● What you need to do: Only the lines from the top of the listing below to the line that has "R = math.radians" should be echoed, with both ends kept and pictures left out.

- - - - - - -

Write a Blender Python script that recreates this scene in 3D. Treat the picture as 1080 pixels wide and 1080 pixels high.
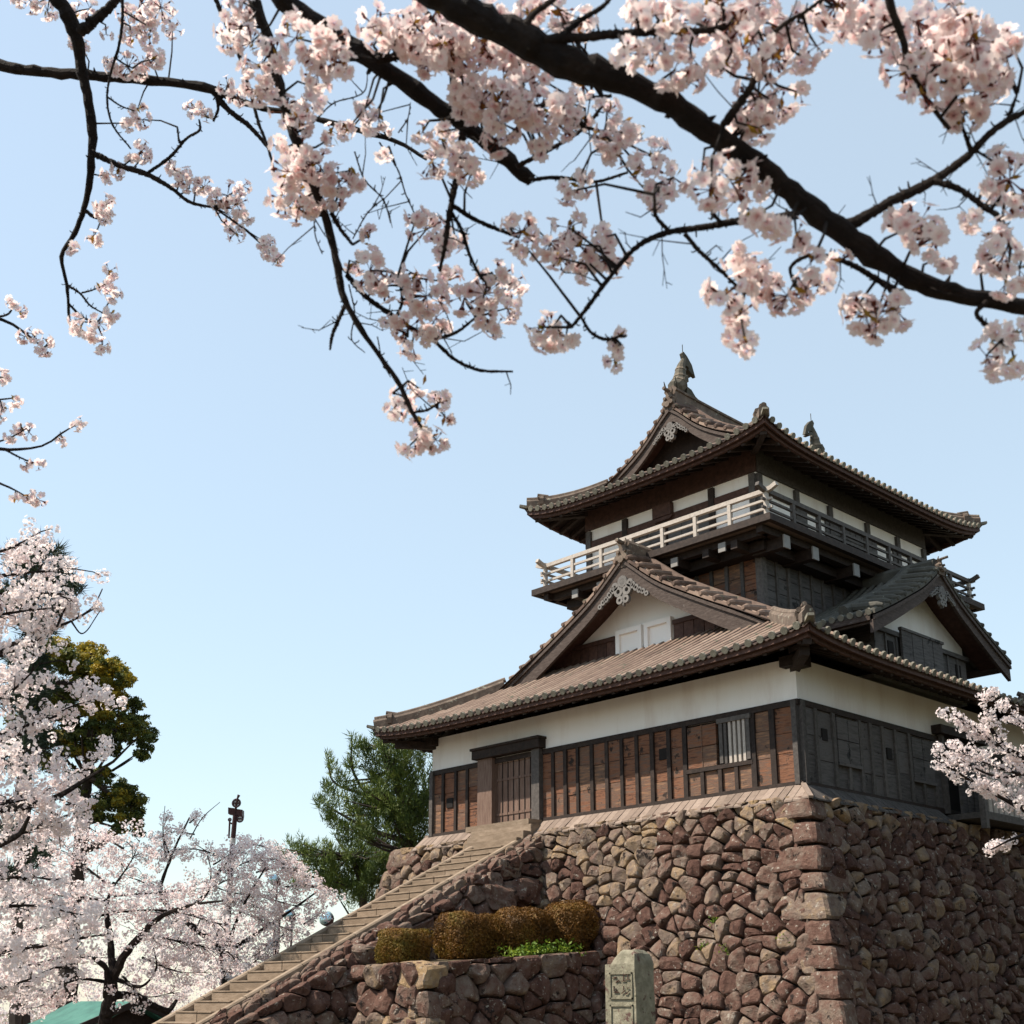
import bpy, bmesh, math, random
import numpy as np
from mathutils import Vector, Matrix, noise

for o in list(bpy.data.objects):
    bpy.data.objects.remove(o)
scene = bpy.context.scene
COL = scene.collection
rnd = random.Random(11)
R = math.radians

# ------------------------------------------------------------------ camera
AZ = R(43.204)
PITCH = math.atan((1055.9 - 677.0) / 1327.1)
EYE = Vector((14.70, -22.05, -4.31))
HF = Vector((-math.cos(AZ), math.sin(AZ), 0))
RT = Vector((math.sin(AZ), math.cos(AZ), 0))
UP = Vector((0, 0, 1))
FWD = HF * math.cos(PITCH) + UP * math.sin(PITCH)
VUP = -HF * math.sin(PITCH) + UP * math.cos(PITCH)
cam = bpy.data.cameras.new('camera')
camo = bpy.data.objects.new('camera', cam)
COL.objects.link(camo)
camo.matrix_world = Matrix(((RT.x, VUP.x, -FWD.x, EYE.x), (RT.y, VUP.y, -FWD.y, EYE.y), (RT.z, VUP.z, -FWD.z, EYE.z), (0, 0, 0, 1)))
cam.sensor_width = 36
cam.lens = 1327.1 / 1080 * 36
cam.shift_y = (677.0 - 540.0) / 1080
cam.clip_start = 0.05
cam.clip_end = 3000
cam.dof.use_dof = True
cam.dof.focus_distance = 24
cam.dof.aperture_fstop = 7.1
scene.camera = camo

# ------------------------------------------------------------------ sky, sun, exposure
SUN = Vector((-0.39, -0.475, 0.79)).normalized()
elev = math.asin(SUN.z)
azim = math.atan2(SUN.x, SUN.y)
world = bpy.data.worlds.new('World')
scene.world = world
world.use_nodes = True
wn = world.node_tree.nodes
sky = wn.new('ShaderNodeTexSky')
sky.sky_type = 'NISHITA'
sky.sun_disc = False
sky.sun_elevation = elev
sky.sun_rotation = azim
sky.air_density = 1.8
sky.dust_density = 1.0
sky.ozone_density = 4.5
sky.altitude = 1500
bg = wn['Background']
bg.inputs['Strength'].default_value = 0.132
veil = wn.new('ShaderNodeMix')       # thin even spring haze over the clear sky
veil.data_type = 'RGBA'
veil.inputs['Factor'].default_value = 0.50
veil.inputs[7].default_value = (4.0, 4.5, 4.5, 1)
world.node_tree.links.new(sky.outputs['Color'], veil.inputs[6])
world.node_tree.links.new(veil.outputs[2], bg.inputs['Color'])
sl = bpy.data.lights.new('sun', 'SUN')
sl.energy = 5.0
sl.angle = R(0.5)
sl.color = (1.0, 0.90, 0.77)
so = bpy.data.objects.new('sun', sl)
COL.objects.link(so)
so.rotation_euler = (-SUN).to_track_quat('-Z', 'Y').to_euler()
scene.view_settings.view_transform = 'Standard'
scene.view_settings.look = 'None'
scene.view_settings.exposure = 0.66
scene.view_settings.gamma = 1

GZ = -5.95      # ground level


def PX(x, y, d):
    """world point seen at photo pixel x, y at depth d metres (traced limbs and crowns)"""
    return EYE + (RT * (x - 540) + VUP * (677 - y) + FWD * 1327.1) * (d / 1327.1)


# ------------------------------------------------------------------ mesh helpers
ORG = {}


class MB:
    def __init__(self):
        self.v = []
        self.f = []
        self.t = []
        self.pt = None

    def add(self, vs, fs, tint=0.5):
        b = len(self.v)
        self.v.extend([tuple(p) for p in vs])
        for i, f in enumerate(fs):
            self.f.append(tuple(b + k for k in f))
            self.t.append(tint if not isinstance(tint, (list, tuple)) else tint[i])

    def box(self, x0, x1, y0, y1, z0, z1, t=0.5):
        self.hexa([(x0, y0, z0), (x1, y0, z0), (x1, y1, z0), (x0, y1, z0), (x0, y0, z1), (x1, y0, z1), (x1, y1, z1), (x0, y1, z1)], t)

    def hexa(self, p, t=0.5):
        self.add(p, [(0, 3, 2, 1), (4, 5, 6, 7), (0, 1, 5, 4), (1, 2, 6, 5), (2, 3, 7, 6), (3, 0, 4, 7)], t)

    def sweep(self, pts, prof, up=(0, 0, 1), t=0.5, scl=None):
        pts = [Vector(p) for p in pts]
        up = Vector(up)
        n = len(prof)
        vs = []
        for i, p in enumerate(pts):
            a = pts[max(i - 1, 0)]
            b = pts[min(i + 1, len(pts) - 1)]
            d = (b - a).normalized()
            s = d.cross(up).normalized()
            u = s.cross(d)
            k = scl[i] if scl else 1
            vs += [p + s * (q[0] * k) + u * (q[1] * k) for q in prof]
        fs = []
        for i in range(len(pts) - 1):
            for j in range(n):
                k = (j + 1) % n
                fs.append((i * n + j, (i + 1) * n + j, (i + 1) * n + k, i * n + k))
        fs.append(tuple(range(n)))
        fs.append(tuple((len(pts) - 1) * n + j for j in reversed(range(n))))
        self.add(vs, fs, t)

    def beam(self, a, b, w, h, t=0.5, up=(0, 0, 1)):
        self.sweep([a, b], [(-w / 2, -h / 2), (w / 2, -h / 2), (w / 2, h / 2), (-w / 2, h / 2)], up, t)

    def tube(self, pts, rad, n=6, t=0.5, cap=True):
        pts = [Vector(p) for p in pts]
        if not isinstance(rad, (list, tuple)):
            rad = [rad] * len(pts)
        vs = []
        ref = None
        for i, p in enumerate(pts):
            d = pts[min(i + 1, len(pts) - 1)] - pts[max(i - 1, 0)]
            if d.length < 1e-9:
                d = Vector((0, 0, 1))
            d.normalize()
            if ref is None:
                ref = d.orthogonal().normalized()
            ref = (ref - d * ref.dot(d))
            if ref.length < 1e-6:
                ref = d.orthogonal()
            ref.normalize()
            s = d.cross(ref)
            for j in range(n):
                a = 2 * math.pi * j / n
                vs.append(p + (ref * math.cos(a) + s * math.sin(a)) * rad[i])
        fs = []
        for i in range(len(pts) - 1):
            for j in range(n):
                k = (j + 1) % n
                fs.append((i * n + j, i * n + k, (i + 1) * n + k, (i + 1) * n + j))
        if cap:
            fs.append(tuple(reversed(range(n))))
            fs.append(tuple((len(pts) - 1) * n + j for j in range(n)))
        self.add(vs, fs, t)

    def disc(self, c, nrm, r, th, n=12, t=0.5):
        c = Vector(c)
        nrm = Vector(nrm).normalized()
        self.tube([c - nrm * th / 2, c + nrm * th / 2], r, n, t)

    def prism(self, outline, m, o0, o1, t=0.5):
        """outline of (d, z) extruded between offsets o0, o1 through map m(d, o, z)"""
        n = len(outline)
        vs = [m(d, o0, z) for d, z in outline] + [m(d, o1, z) for d, z in outline]
        fs = [tuple(range(n)), tuple(n + j for j in reversed(range(n)))]
        for j in range(n):
            k = (j + 1) % n
            fs.append((j, n + j, n + k, k))
        self.add(vs, fs, t)

    def build(self, name, mat, parent=None, smooth=False, fix=True, origin=None):
        V = np.array(self.v, dtype=float).reshape(-1, 3)
        if origin is None:
            if parent is None:
                c = (V.min(0) + V.max(0)) / 2
                c[2] = V[:, 2].min()
            else:
                c = (V.min(0) + V.max(0)) / 2
        else:
            c = np.array(origin, dtype=float)
        me = bpy.data.meshes.new(name)
        me.from_pydata((V - c).tolist(), [], self.f)
        if fix:
            bm = bmesh.new()
            bm.from_mesh(me)
            bmesh.ops.recalc_face_normals(bm, faces=bm.faces)
            bm.to_mesh(me)
            bm.free()
        if self.pt is not None:
            at = me.attributes.new('tint', 'FLOAT', 'POINT')
            at.data.foreach_set('value', np.array(self.pt, dtype=np.float32))
        else:
            at = me.attributes.new('tint', 'FLOAT', 'FACE')
            at.data.foreach_set('value', np.array(self.t, dtype=np.float32))
        if smooth:
            me.polygons.foreach_set('use_smooth', [True] * len(me.polygons))
        me.materials.append(mat)
        o = bpy.data.objects.new(name, me)
        COL.objects.link(o)
        w = Vector(c)
        ORG[o] = w
        if parent is not None:
            o.parent = parent
            o.location = w - ORG[parent]
        else:
            o.location = w
        return o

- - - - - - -

● Solution:
Write a Blender Python script that recreates this scene in 3D. Treat the picture as 1080 pixels wide and 1080 pixels high.
import bpy, bmesh, math, random
import numpy as np
from mathutils import Vector, Matrix, noise

for o in list(bpy.data.objects):
    bpy.data.objects.remove(o)
scene = bpy.context.scene
COL = scene.collection
rnd = random.Random(11)
R = math.radians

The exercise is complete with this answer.